Das Tuttispiel des Orchesters und speziell die trotz diskreter Truhenorgel- und Cembalo-Unterstützung zwar immer vital taktfeste, aber wenig eigene Impulse einbringende Continuo-Gruppe mussten gelegentliche Flachstrecken durchlaufen, in denen sich eine von Pichon her spürbare, bisweilen kribbelig nervöse Überspannung nicht etwa in besonders markante Agilität, sondern eher atmosphärisch gedämpfte Mechanik umsetzte.
Bachs Fähigkeit zu tiefen seelischen Erschütterungen
Das war besonders in manchen der von Bach weit ausgesponnenen und öfter im archaisierenden „stile antico“ niedergeschriebenen Kontrapunkt-Setzungen der großen Chorblöcke im „Gloria“ und „Credo“ der Fall. Die sehr sinnstiftend ausgearbeiteten, zunehmend widerhakigen Akzente des „Et in unum Dominum“-Duetts beispielsweise aber ließen bereits erkennen, wie auch ohne die quasi naturgegebene rhetorisch-artikulatorische Schärfe eines originalklanglich orientierten Streicherkörpers mehr Plastizität möglich werden kann – vielleicht eine Frage des schrittweisen Zueinanderkommens, dessen Potential sich schon bei den Folgeaufführungen entspannend auswirken könnte.
In den menschlichen Stimmen hingegen, beim RIAS Kammerchor, lag es bereits diesmal, neben dem architektonischen Vermögen Bachs auch seine Fähigkeit zu tiefen seelischen Erschütterungen auszukristallisieren.
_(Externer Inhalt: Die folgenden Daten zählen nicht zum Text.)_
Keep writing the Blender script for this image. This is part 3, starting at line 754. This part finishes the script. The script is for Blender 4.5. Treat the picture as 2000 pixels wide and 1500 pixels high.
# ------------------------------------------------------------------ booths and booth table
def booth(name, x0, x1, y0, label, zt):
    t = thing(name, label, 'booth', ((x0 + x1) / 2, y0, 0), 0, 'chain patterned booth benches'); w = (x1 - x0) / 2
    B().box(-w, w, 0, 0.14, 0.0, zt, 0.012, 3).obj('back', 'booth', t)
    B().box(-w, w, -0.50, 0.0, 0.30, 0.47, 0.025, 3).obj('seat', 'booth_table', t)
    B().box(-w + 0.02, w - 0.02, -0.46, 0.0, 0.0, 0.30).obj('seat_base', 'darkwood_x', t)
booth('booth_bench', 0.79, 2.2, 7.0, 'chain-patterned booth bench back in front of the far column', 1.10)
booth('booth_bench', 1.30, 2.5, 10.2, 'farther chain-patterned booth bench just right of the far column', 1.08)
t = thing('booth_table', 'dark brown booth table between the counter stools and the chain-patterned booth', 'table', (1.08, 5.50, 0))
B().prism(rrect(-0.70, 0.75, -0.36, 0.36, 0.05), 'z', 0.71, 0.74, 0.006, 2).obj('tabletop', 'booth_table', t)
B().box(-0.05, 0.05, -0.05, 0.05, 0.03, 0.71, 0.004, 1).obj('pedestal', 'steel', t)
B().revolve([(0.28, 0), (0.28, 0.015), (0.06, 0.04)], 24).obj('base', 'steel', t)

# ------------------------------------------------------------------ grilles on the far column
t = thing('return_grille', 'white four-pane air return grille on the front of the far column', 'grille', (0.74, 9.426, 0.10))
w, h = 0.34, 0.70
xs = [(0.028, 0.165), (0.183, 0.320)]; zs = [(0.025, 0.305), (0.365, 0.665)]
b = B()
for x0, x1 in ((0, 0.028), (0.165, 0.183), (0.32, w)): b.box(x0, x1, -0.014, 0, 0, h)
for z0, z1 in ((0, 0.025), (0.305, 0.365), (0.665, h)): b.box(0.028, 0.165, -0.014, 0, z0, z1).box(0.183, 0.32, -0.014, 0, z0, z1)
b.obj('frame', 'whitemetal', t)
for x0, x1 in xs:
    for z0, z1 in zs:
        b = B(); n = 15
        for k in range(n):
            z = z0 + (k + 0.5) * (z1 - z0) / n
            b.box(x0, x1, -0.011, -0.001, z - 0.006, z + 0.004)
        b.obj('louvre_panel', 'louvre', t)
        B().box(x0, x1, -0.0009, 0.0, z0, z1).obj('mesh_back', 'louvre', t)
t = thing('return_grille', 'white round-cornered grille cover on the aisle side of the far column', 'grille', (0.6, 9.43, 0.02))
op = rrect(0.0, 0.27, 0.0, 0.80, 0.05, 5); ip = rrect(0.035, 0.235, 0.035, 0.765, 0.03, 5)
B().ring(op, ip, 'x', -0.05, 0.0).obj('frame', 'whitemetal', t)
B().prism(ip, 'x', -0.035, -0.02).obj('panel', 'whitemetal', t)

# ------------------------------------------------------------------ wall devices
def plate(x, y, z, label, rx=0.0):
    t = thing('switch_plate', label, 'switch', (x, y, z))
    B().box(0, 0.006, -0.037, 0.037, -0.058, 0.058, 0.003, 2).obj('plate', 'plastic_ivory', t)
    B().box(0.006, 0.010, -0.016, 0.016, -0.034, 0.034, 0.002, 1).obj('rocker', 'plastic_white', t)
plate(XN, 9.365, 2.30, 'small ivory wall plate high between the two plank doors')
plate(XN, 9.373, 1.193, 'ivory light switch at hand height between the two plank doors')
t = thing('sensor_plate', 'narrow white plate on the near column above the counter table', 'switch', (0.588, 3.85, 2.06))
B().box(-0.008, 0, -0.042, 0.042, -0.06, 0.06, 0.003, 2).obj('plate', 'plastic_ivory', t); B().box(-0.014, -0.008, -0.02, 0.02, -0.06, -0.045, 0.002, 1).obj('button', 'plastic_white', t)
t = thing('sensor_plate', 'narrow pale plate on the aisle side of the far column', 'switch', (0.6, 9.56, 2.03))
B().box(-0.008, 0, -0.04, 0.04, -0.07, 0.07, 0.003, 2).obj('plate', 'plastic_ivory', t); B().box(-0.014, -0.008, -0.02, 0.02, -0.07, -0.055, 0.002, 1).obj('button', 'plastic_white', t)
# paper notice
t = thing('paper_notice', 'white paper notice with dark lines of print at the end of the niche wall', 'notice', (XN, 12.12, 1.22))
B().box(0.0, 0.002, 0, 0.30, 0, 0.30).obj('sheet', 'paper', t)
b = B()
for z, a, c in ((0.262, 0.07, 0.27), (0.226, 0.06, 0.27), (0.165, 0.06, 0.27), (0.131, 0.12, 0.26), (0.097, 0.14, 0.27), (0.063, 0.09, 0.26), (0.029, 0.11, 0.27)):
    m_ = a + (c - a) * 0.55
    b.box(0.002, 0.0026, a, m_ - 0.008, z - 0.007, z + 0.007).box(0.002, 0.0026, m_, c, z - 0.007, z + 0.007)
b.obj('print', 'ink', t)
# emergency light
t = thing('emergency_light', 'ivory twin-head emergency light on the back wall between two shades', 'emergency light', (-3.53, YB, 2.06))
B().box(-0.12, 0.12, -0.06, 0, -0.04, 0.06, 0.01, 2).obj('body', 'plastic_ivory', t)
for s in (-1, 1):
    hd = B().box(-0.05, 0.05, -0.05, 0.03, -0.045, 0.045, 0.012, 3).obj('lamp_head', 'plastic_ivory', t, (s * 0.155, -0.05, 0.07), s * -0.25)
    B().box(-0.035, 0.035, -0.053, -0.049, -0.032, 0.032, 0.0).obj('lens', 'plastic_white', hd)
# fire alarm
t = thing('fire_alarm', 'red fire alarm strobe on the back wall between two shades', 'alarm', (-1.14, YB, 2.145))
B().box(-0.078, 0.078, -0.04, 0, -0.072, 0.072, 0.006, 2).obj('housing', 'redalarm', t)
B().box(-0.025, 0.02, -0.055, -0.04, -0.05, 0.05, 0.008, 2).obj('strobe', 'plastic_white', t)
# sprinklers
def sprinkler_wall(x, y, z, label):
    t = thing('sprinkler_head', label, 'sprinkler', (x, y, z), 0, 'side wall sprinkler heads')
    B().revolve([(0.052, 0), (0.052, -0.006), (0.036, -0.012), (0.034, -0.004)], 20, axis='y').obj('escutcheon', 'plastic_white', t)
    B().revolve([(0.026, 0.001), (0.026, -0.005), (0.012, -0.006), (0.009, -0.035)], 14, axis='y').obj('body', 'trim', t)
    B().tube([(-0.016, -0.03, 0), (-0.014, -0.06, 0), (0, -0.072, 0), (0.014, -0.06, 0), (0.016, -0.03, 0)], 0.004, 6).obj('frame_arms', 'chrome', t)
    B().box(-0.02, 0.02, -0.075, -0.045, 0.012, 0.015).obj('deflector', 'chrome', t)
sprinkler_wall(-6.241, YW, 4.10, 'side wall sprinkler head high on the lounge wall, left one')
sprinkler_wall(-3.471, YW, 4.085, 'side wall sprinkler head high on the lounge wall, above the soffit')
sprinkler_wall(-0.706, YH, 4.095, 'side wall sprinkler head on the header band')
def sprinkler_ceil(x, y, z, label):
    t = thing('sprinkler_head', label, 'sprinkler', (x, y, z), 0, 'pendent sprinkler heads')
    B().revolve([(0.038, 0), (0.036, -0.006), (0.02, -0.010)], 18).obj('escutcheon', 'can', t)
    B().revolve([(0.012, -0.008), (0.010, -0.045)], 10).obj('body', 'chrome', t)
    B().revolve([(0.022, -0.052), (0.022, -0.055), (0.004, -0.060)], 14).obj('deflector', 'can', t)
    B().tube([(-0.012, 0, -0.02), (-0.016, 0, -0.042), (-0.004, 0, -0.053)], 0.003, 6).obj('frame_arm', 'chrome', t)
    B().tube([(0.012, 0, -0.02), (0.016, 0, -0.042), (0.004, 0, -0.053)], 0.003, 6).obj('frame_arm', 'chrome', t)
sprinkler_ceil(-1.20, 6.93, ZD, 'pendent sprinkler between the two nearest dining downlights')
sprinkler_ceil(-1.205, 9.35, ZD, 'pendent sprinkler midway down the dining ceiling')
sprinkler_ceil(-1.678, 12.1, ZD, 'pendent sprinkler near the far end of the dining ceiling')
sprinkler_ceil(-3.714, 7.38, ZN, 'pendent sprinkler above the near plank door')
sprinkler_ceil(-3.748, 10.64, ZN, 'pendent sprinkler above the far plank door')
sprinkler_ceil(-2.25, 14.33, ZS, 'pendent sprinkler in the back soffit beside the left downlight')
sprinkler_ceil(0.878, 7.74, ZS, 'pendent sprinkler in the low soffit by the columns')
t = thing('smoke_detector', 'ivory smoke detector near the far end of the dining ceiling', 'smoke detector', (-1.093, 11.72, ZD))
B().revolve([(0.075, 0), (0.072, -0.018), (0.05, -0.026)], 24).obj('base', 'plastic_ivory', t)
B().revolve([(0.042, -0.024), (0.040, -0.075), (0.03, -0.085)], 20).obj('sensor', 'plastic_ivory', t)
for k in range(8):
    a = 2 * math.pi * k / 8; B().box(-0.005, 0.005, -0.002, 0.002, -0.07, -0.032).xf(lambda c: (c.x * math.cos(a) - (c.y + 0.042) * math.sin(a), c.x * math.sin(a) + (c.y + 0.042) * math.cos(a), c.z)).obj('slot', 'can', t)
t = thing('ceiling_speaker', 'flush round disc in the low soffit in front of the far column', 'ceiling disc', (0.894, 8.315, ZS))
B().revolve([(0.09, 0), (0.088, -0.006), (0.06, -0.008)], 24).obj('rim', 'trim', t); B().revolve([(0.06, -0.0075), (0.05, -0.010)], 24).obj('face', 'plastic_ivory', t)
Die Art, wie die von Gregor Meyer einstudierten Sängerinnen und Sänger, frei und ungeschützt im Klangraum, den fassungslos traurig verstummenden „Crucifixus“-Schluss oder die geheimnisvolle Verschlingungen und Harmoniewanderungen der in Zweifel und Zagen erfahrenen Verwandlung vor dem „Et expecto“ in leisest zerbrechlichen und dennoch nie schwächlichen Pianissimo-Tönungen artikulierten, übermittelte nicht nur geistliche, sondern auch ergreifende geistige und ästhetische Verheißungen.